Q: Le philosophe de l'esthétique Hans Sedl­mayr a parlé de «perte du centre» (Verlust der Mitte). Le mal ne réside-t-il pas dans la «dé-localisation» (Entortung)  de l'homme moderne?

 

HJS: J'ai avancé une critique du «prêchi-prêcha sur la société multi-culturelle». Ce discours est effectivement très dangereux car l'organisation multi-culturelle de la so­ciété conduit à l'élimination des valeurs pro­pres à la population autochtone.

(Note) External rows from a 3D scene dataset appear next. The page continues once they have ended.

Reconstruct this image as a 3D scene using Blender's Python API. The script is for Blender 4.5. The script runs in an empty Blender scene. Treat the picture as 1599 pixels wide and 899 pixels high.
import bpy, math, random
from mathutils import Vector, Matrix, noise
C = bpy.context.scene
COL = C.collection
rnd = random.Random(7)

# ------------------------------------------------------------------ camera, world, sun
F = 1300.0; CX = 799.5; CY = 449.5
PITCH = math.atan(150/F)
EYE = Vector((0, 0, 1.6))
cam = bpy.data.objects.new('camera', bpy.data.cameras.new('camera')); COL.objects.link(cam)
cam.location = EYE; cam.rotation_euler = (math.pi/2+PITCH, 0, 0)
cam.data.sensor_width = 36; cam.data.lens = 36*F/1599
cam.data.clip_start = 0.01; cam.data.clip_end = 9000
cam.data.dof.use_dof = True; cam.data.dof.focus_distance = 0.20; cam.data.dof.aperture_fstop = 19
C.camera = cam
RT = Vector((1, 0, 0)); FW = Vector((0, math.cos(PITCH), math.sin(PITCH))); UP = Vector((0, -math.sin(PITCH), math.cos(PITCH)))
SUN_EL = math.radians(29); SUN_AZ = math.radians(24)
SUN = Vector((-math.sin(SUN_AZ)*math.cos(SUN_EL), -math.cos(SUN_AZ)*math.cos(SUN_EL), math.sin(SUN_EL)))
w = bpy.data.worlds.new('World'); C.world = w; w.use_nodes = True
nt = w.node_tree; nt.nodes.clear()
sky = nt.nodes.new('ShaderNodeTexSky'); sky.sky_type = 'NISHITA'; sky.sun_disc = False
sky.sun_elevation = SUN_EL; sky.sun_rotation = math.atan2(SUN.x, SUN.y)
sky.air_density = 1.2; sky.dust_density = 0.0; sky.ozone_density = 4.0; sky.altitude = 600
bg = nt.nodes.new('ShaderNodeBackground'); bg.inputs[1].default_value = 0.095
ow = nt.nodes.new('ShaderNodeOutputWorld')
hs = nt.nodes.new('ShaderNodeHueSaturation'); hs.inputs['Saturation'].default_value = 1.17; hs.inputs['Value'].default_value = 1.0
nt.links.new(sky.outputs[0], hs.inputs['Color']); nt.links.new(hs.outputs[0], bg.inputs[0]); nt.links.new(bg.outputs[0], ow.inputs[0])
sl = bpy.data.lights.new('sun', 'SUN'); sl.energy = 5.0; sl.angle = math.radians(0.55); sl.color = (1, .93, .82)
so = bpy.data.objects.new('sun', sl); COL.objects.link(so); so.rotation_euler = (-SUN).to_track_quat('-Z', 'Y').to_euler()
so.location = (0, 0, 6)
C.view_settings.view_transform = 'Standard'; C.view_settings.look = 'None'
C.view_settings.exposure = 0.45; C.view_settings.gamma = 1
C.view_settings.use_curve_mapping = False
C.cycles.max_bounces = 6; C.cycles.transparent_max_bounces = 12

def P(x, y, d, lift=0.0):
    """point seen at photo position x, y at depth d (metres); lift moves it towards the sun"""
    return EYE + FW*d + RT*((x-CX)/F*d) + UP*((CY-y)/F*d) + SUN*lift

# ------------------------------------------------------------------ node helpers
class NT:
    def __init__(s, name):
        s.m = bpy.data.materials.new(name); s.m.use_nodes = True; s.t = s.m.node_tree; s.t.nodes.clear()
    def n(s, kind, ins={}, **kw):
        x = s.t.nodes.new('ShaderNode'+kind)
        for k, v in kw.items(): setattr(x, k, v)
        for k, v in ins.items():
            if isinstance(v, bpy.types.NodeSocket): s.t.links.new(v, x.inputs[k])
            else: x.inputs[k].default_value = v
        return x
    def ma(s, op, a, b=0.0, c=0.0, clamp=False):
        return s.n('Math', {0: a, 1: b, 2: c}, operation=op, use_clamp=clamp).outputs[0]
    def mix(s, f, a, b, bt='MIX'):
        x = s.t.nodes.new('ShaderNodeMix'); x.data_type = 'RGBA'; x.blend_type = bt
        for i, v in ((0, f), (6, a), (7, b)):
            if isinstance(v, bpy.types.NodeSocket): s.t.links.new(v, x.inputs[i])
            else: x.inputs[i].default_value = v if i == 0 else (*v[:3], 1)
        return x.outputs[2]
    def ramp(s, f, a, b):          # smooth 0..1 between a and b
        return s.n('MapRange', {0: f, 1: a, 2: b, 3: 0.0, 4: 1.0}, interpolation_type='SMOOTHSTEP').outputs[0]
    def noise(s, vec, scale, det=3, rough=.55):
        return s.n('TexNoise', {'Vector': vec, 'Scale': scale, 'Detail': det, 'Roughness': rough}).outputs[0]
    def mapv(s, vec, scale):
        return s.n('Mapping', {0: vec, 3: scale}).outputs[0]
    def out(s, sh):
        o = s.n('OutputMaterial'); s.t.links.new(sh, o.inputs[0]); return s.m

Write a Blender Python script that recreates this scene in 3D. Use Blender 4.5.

Le vieil adage «Connais-toi toi-même» demeure, en­­vers et contre tout, le présupposé sur le­quel doit reposer toute rencontre avec l'au­tre. En revanche, si l'on provoque déli­béré­ment un mixage trop rapide, on jette les ba­ses d'un monde «électronisé», où l'appré­hen­sion du monde ne s'effectue plus que par des clips, qui ne durent que quelques secon­des. Tout cela, c'est une question d'écologie spirituelle. Les hommes d'aujourd'hui ne se rencontrent plus qu'au niveau du fast-food, même si l'éventail des marchandises offer­tes est assez large.

 

Q: Comment pensez-vous que s'articulera cette «écologie spirituelle» que vous appelez de vos vœux?

 

HJS: C'est en fait la question essentielle. Que se passera-t-il en effet, quand tous nos concitoyens de l'ex-RDA pourront déguster des bananes et auront troqué leurs vieilles Trabis contre des voitures d'occasion occi­dentales? Leur curiosité pour ce qui est au­tre ne se tarira-t-elle pas? Et nous, les in­tellectuels, sommes-nous capables de ré­pon­dre à ce défi?

 

Q: Une dernière question: quand on vous ba­lance l'étiquette de «fasciste», est-ce que cela vous gène ou vous amuse?

 

HJS: Je me suis longtemps demandé s'il fal­lait que je dise les choses aussi ouverte­ment car une telle ouverture m'exposait, évi­demment, au reproche de «fascisme». En fin de compte, je me suis dit: «Maintenant ça suffit! Cela n'a aucun sens de se cacher tout le temps et de mentir par confort».

 

Q: Monsieur Syberberg, nous vous remer­cions de nous avoir accordé cet entretien.